• [WRITTEN PROBLEM]: Only the lines from the start up to and including the line containing "COL = SC.collection" should be repeated, word for word.

• [PROVIDED RECORDS]:
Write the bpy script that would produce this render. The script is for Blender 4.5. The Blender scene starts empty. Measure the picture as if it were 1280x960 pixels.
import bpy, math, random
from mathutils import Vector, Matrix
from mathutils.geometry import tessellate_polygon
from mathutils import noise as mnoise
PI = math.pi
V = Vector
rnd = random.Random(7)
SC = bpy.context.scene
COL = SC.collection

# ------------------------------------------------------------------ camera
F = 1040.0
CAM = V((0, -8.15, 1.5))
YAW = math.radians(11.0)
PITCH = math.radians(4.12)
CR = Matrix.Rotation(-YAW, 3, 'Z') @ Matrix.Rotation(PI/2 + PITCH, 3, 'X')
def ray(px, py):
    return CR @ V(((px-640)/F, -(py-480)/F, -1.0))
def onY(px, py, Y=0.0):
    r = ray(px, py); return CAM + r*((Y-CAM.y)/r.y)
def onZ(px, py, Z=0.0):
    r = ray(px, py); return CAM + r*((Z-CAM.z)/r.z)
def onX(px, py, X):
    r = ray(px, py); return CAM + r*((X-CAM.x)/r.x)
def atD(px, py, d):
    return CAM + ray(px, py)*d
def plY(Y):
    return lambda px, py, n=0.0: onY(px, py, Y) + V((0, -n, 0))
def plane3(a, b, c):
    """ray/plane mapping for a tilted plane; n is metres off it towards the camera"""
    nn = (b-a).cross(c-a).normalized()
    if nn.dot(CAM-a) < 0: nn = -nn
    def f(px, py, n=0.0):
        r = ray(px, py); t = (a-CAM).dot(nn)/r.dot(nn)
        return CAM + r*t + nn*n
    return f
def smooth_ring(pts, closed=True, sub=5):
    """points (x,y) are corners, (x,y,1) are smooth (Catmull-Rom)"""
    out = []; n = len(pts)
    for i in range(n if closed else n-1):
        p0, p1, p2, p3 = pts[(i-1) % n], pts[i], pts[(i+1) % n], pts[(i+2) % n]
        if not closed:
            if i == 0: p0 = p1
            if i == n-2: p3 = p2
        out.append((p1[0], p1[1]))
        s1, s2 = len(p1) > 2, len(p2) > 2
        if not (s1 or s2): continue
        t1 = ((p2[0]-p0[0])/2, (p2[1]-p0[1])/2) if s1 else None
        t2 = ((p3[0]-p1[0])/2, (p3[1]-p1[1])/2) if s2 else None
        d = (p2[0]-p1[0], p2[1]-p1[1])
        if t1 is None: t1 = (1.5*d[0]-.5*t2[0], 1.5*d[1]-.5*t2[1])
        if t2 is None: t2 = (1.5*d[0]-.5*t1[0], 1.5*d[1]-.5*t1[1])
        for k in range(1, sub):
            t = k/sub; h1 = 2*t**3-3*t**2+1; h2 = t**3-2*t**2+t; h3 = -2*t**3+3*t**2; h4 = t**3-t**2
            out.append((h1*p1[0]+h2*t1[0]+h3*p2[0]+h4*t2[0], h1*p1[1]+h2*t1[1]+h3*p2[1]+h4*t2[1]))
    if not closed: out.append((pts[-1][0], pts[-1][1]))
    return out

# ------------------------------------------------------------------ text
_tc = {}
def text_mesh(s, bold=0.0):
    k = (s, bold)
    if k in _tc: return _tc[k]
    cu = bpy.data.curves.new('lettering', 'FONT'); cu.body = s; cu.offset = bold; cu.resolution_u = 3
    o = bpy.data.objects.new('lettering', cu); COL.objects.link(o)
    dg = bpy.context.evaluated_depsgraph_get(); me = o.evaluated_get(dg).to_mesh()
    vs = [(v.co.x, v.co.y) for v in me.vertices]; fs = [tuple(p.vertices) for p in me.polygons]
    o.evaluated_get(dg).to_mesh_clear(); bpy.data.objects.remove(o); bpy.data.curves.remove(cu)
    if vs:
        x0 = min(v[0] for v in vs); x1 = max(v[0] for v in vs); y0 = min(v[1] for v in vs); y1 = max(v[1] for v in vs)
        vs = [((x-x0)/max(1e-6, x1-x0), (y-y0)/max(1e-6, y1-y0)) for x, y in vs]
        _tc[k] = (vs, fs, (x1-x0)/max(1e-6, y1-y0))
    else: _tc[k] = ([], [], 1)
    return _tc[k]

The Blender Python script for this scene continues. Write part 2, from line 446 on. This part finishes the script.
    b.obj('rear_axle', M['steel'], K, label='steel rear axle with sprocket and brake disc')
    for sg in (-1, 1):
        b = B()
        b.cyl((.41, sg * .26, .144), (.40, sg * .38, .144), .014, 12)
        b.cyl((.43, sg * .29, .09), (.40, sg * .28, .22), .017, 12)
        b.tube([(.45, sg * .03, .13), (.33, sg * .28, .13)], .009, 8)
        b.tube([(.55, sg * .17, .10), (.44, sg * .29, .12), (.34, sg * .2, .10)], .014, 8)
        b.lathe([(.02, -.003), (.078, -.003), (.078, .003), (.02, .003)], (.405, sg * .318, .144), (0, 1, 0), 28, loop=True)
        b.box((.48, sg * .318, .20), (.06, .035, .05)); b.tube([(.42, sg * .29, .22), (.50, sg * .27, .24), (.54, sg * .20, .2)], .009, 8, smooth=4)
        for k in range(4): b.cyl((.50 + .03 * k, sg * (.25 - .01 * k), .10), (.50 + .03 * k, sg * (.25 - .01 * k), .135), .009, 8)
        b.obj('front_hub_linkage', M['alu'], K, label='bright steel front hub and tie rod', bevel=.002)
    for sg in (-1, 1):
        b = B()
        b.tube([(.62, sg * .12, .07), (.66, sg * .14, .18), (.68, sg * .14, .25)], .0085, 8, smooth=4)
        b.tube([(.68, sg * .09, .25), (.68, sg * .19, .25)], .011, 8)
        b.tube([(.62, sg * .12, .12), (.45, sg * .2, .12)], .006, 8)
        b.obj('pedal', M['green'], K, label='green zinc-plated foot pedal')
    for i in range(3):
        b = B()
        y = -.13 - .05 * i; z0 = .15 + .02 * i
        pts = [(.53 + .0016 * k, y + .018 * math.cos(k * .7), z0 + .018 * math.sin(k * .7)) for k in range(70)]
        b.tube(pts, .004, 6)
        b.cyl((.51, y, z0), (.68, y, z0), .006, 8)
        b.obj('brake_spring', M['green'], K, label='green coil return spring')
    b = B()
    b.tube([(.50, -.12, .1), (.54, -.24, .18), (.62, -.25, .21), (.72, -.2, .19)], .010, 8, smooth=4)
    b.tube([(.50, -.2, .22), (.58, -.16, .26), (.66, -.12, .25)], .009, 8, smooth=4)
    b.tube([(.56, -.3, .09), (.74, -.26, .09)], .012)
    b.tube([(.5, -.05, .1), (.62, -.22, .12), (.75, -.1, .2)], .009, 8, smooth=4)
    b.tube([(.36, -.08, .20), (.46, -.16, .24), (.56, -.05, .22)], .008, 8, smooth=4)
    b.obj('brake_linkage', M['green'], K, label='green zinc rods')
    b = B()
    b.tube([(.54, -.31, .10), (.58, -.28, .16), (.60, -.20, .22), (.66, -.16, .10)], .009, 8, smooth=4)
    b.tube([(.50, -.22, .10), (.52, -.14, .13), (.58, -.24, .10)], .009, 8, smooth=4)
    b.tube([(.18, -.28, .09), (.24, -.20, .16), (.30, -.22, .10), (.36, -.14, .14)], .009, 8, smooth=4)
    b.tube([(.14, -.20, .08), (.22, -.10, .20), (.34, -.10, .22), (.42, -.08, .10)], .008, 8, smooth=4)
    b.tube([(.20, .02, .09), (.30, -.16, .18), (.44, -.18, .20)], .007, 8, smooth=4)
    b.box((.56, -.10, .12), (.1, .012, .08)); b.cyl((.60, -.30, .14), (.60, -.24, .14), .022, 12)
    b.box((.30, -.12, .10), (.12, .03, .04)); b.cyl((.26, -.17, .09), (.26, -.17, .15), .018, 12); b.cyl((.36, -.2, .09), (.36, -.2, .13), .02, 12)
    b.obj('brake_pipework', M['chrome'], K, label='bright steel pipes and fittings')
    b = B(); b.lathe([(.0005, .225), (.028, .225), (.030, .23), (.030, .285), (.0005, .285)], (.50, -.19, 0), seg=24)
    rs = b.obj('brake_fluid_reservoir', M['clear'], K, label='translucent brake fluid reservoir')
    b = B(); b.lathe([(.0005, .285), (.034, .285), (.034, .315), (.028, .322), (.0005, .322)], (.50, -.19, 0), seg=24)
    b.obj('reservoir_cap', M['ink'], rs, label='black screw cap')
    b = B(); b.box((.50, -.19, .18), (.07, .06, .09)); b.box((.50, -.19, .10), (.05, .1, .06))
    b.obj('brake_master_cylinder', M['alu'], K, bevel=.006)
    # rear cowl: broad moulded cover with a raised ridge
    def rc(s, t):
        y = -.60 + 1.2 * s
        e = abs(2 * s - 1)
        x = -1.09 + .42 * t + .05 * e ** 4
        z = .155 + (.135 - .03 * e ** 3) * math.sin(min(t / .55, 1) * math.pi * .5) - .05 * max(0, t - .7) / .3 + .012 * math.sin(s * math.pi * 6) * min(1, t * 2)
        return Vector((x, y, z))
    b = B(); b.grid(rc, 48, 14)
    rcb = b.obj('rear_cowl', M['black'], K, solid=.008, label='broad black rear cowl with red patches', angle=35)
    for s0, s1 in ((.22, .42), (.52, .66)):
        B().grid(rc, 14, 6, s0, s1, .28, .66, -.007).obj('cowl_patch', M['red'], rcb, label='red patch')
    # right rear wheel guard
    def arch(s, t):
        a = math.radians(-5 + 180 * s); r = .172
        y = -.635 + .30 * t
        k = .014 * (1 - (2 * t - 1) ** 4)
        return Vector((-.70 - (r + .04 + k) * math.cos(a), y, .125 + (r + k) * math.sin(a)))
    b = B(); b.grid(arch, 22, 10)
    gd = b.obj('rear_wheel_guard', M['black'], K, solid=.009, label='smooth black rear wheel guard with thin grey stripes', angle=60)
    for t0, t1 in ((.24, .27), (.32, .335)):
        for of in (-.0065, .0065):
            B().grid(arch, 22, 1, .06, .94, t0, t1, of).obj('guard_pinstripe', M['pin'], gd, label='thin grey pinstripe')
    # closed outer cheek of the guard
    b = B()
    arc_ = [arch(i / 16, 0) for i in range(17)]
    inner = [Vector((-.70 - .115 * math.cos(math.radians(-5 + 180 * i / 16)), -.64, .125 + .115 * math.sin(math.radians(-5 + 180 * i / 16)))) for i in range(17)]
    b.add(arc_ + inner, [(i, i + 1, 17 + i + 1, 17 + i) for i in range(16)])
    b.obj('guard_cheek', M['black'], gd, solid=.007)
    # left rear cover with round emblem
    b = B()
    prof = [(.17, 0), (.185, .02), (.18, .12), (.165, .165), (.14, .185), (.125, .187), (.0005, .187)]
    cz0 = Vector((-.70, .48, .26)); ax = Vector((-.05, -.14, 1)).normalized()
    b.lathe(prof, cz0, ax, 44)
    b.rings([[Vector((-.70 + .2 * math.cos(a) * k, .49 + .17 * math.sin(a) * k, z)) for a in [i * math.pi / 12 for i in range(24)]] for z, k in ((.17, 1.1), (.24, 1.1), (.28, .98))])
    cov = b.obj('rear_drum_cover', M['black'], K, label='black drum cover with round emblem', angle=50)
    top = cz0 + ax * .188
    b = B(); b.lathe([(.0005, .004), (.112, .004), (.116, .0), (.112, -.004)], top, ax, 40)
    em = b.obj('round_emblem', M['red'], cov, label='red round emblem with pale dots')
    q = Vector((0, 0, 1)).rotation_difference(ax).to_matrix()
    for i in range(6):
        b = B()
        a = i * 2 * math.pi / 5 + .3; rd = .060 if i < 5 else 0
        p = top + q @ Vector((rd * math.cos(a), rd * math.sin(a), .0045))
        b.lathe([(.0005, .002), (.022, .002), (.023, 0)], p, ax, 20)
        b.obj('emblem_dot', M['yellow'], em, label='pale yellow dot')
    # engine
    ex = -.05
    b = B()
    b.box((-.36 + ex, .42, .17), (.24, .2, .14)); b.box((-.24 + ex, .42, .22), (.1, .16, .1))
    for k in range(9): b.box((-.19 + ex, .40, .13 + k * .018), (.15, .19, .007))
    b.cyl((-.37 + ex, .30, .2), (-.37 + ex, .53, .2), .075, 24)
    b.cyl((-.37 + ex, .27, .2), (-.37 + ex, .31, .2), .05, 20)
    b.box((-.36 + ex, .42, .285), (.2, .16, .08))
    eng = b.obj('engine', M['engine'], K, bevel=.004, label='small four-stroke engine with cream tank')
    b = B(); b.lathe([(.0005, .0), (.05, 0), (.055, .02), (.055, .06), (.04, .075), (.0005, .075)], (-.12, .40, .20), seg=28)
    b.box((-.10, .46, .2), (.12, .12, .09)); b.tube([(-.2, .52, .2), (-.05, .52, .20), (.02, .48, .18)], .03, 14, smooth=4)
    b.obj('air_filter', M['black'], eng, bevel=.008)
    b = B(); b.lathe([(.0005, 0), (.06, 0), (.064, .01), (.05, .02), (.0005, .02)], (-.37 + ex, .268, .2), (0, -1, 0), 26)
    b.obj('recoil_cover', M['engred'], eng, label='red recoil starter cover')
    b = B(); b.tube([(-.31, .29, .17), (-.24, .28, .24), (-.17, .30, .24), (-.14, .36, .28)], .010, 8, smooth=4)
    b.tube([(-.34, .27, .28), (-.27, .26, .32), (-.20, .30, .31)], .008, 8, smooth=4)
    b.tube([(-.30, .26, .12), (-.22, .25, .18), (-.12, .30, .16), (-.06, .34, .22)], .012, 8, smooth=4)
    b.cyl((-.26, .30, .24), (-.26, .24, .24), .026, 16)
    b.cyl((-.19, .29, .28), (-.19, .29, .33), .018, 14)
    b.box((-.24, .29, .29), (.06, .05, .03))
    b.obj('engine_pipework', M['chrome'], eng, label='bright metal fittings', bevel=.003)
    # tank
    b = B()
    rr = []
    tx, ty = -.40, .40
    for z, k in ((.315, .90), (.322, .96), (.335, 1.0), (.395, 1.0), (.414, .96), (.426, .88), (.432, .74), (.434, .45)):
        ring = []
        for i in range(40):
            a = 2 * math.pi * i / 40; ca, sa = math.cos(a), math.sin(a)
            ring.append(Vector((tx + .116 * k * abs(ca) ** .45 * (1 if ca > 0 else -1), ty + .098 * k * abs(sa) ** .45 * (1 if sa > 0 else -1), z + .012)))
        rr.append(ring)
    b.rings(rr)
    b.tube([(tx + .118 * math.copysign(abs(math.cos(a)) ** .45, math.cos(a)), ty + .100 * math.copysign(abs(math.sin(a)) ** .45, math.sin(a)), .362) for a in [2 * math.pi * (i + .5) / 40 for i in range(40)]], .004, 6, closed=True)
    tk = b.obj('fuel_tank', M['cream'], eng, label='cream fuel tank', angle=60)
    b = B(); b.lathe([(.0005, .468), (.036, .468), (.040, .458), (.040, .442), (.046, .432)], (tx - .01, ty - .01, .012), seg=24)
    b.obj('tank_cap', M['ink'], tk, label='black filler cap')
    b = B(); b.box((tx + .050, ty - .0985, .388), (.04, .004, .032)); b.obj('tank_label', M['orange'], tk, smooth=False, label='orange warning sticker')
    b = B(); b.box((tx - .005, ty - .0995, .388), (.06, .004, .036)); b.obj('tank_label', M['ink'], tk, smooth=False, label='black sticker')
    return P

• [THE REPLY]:
Write the bpy script that would produce this render. The script is for Blender 4.5. The Blender scene starts empty. Measure the picture as if it were 1280x960 pixels.
import bpy, math, random
from mathutils import Vector, Matrix
from mathutils.geometry import tessellate_polygon
from mathutils import noise as mnoise
PI = math.pi
V = Vector
rnd = random.Random(7)
SC = bpy.context.scene
COL = SC.collection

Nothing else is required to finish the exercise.